Der #DigitalCheckNRW ist ein Herzensprojekt der Landesregierung in NRW. Ziel ist es, digitale Teilhabe für alle Bürger*innen zu ermöglichen.

Über den Check könnt Ihr eure eigene Medienkompetenz prüfen und durch passendes Weiterbildungsangebot noch vorhandene Lücken schließen.

Leichte Sprache

Radikalisierung im Netz

- das Wichtigste auf einen Blick

Was meint „Radikalisierung im Netz“?

Radikalisierung meint den Prozess einer immer stärker wachsenden extremen Meinung zu einem Thema, das z.B. politischen oder religiösen Ursprungs sein kann. Dieser Prozess ist sehr komplex, sodass viele verschiedene Aspekte und Einflüsse dazu führen können, dass sich jemand von extremistischen Ideologien beeinflussen lässt, sich immer weiter darauf fokussiert und andere von seinen Ansichten überzeugen will. Wer sich beispielsweise im Kreise der Familie, unter Freund*innen oder im weiteren Umfeld nicht gesehen oder verstanden fühlt, sozial isoliert oder psychisch belastet ist, wer eine Identitätskrise durchlebt oder Anerkennung sucht, ist grundsätzlich etwas mehr gefährdet, extreme oder radikale Ansichten anzunehmen und diese dann auch mit anderen teilen zu wollen. Politische und gesellschaftliche Spannungen können bestehende Unsicherheiten einer Person oder Personengruppe besonders intensiv verstärken. Insbesondere Jugendliche, die noch dabei sind, ihre eigenen Ansichten und Charakterzüge zu formen, lassen sich schnell von vermeintlich einfachen Erklärungen für komplexe Probleme überzeugen. Doch Radikalisierung findet genauso auch bei Erwachsenen statt. [1]

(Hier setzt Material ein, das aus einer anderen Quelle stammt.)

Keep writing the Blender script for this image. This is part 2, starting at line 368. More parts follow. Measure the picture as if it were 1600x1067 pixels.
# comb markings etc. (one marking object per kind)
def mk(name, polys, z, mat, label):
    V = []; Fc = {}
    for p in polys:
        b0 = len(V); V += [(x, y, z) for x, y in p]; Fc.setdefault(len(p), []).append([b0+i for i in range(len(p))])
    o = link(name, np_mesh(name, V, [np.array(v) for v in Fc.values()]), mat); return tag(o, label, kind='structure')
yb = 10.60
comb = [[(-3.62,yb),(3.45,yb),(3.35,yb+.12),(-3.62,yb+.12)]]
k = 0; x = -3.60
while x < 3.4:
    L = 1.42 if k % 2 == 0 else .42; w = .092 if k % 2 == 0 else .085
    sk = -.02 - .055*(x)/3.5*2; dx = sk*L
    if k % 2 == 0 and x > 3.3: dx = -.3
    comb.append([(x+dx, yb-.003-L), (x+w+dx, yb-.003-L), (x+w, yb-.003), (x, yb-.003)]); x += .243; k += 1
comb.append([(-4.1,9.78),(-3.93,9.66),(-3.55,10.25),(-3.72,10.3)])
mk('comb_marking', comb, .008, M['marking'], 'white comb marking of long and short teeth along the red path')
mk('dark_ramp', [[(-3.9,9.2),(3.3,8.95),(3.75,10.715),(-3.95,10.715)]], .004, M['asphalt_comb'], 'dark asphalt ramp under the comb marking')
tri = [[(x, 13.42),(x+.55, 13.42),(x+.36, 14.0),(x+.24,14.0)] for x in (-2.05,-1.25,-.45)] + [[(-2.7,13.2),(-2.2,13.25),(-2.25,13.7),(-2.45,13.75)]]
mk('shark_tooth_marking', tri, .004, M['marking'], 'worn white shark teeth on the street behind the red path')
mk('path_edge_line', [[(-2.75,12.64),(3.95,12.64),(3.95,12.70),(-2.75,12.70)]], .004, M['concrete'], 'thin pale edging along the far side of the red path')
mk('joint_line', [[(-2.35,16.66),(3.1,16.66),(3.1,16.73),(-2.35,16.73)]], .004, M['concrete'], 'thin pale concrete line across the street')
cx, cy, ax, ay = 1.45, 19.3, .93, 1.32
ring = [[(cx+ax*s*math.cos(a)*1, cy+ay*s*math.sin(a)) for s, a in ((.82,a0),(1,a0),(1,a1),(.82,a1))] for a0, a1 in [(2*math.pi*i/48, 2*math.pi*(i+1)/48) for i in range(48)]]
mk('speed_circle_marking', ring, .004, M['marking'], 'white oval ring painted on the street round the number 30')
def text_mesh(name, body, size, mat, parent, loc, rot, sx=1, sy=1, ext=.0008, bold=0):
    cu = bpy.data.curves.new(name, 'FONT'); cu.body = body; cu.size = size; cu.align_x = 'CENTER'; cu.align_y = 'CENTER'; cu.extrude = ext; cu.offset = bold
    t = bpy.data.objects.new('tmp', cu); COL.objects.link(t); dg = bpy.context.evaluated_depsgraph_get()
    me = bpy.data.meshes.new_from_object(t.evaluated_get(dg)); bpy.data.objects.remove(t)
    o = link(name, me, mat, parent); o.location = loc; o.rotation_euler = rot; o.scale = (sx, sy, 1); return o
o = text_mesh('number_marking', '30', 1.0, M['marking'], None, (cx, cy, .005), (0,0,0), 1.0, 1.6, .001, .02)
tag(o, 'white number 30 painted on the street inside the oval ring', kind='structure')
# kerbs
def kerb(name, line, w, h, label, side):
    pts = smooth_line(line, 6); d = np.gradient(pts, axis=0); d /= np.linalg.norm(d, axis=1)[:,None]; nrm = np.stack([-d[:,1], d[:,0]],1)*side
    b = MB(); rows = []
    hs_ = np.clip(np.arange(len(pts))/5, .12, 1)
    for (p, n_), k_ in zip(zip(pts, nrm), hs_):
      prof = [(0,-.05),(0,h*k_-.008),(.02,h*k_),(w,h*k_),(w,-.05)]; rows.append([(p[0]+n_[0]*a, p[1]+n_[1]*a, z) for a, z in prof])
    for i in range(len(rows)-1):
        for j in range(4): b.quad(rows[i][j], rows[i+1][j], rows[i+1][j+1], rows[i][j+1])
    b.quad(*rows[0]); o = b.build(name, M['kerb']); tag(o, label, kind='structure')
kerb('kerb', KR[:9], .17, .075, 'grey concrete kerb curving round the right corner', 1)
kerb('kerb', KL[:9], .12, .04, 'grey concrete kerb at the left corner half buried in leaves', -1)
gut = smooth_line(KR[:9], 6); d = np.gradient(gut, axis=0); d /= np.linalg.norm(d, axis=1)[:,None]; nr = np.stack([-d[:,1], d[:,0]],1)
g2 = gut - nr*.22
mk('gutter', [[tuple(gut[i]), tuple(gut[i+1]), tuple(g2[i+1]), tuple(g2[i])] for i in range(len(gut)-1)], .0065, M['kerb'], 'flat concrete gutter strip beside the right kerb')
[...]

Es gibt noch viele weitere Faktoren und Beschleuniger, die zu politischer, religiöser oder ideologischer Radikalisierung führen können. Einer davon ist die Kommunikation über Social Media, Messenger-Dienste, Foren oder Online-Spiele mit ähnlich denkenden Menschen und die Konfrontation mit ihren Feindbildern. Die Feindbilder können ganz unterschiedlich sein und sich z. B. auf Personen bestimmter Herkunft, Religion, sexueller Orientierung oder auf Menschen eines bestimmten Geschlechts beziehen. Da das Internet allen Menschen eine Bühne bietet, sich zu zeigen und ihre Meinungen kundzutun, gibt es dort auch viel Spielraum, um von anderen beobachtet, verurteilt oder diskriminiert zu werden. Gleichzeitig bietet die Anonymität im Internet radikal denkenden Menschen viele Möglichkeiten, um Hassbotschaften zu verbreiten, andere auf ihre Seite zu ziehen und sich zu ihrem Weltbild zu informieren.

Welche Rolle spielen digitale Medien bei Radikalisierung?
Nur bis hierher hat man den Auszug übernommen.